## Problem to work on:
Leaving out every picture, copy the lines of the data exactly, from the first through the line containing "U = V(math.cos(YAW), math.sin(YAW), 0);".
* start *
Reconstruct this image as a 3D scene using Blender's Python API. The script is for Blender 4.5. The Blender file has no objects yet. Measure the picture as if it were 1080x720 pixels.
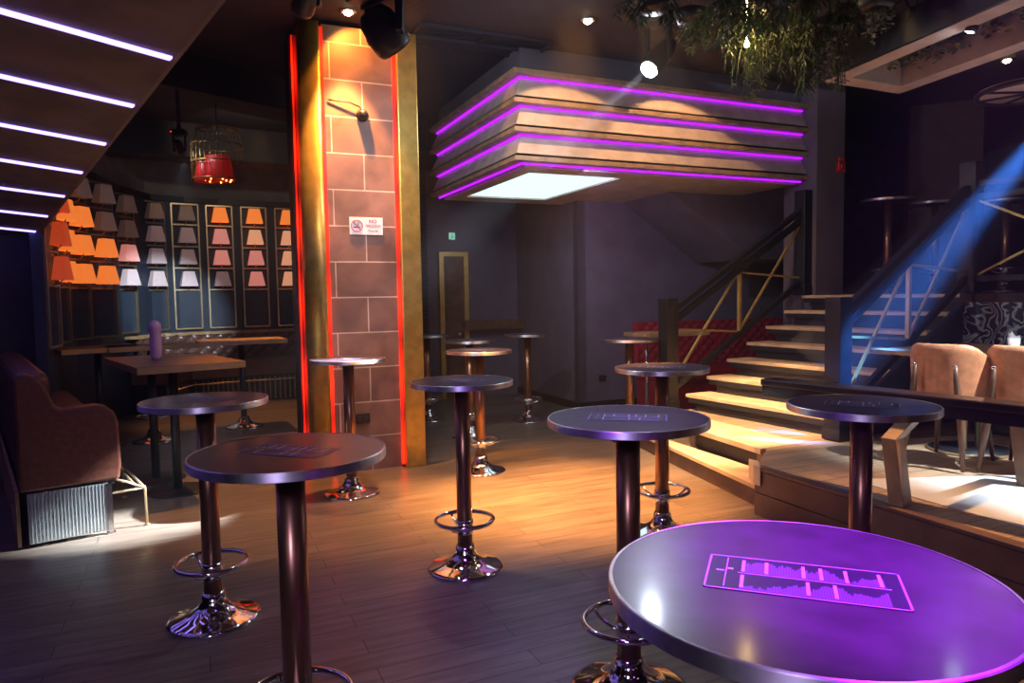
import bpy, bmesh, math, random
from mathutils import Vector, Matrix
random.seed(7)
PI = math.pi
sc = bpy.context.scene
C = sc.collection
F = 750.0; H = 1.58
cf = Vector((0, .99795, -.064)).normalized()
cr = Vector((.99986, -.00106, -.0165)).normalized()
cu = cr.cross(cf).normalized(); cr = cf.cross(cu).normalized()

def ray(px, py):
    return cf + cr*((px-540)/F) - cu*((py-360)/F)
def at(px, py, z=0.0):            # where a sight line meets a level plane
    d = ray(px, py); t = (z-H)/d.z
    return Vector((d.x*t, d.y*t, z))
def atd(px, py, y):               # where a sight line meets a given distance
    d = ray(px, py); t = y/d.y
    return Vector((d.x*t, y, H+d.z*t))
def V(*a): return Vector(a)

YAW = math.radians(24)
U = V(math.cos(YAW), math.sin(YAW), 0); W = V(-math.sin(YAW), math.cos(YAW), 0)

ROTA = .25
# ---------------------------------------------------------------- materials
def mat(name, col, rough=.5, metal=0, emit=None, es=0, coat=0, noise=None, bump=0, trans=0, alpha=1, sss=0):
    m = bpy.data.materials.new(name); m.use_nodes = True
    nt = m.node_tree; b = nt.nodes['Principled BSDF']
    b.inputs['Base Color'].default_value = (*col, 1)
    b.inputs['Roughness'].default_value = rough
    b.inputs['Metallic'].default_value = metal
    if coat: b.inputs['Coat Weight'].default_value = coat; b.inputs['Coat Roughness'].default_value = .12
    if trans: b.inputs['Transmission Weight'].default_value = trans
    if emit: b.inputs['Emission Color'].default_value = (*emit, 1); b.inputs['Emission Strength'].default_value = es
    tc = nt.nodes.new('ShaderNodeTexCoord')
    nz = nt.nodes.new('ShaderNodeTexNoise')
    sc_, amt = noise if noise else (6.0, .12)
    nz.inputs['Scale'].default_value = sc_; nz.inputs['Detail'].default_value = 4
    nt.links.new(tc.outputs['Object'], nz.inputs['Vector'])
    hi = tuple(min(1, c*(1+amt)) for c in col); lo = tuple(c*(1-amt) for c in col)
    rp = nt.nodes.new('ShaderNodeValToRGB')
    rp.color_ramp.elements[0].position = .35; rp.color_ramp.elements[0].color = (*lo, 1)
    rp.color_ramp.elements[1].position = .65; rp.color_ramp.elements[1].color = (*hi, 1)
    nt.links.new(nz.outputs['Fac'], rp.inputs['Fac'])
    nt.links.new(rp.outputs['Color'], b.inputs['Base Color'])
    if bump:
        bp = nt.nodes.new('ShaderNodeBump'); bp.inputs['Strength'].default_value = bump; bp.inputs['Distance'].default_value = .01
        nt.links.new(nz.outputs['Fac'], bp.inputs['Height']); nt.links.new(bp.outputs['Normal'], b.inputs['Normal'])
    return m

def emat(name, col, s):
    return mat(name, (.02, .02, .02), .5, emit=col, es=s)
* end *
## Written solution:
Reconstruct this image as a 3D scene using Blender's Python API. The script is for Blender 4.5. The Blender file has no objects yet. Measure the picture as if it were 1080x720 pixels.
import bpy, bmesh, math, random
from mathutils import Vector, Matrix
random.seed(7)
PI = math.pi
sc = bpy.context.scene
C = sc.collection
F = 750.0; H = 1.58
cf = Vector((0, .99795, -.064)).normalized()
cr = Vector((.99986, -.00106, -.0165)).normalized()
cu = cr.cross(cf).normalized(); cr = cf.cross(cu).normalized()

def ray(px, py):
    return cf + cr*((px-540)/F) - cu*((py-360)/F)
def at(px, py, z=0.0):            # where a sight line meets a level plane
    d = ray(px, py); t = (z-H)/d.z
    return Vector((d.x*t, d.y*t, z))
def atd(px, py, y):               # where a sight line meets a given distance
    d = ray(px, py); t = y/d.y
    return Vector((d.x*t, y, H+d.z*t))
def V(*a): return Vector(a)

YAW = math.radians(24)
U = V(math.cos(YAW), math.sin(YAW), 0); W = V(-math.sin(YAW), math.cos(YAW), 0)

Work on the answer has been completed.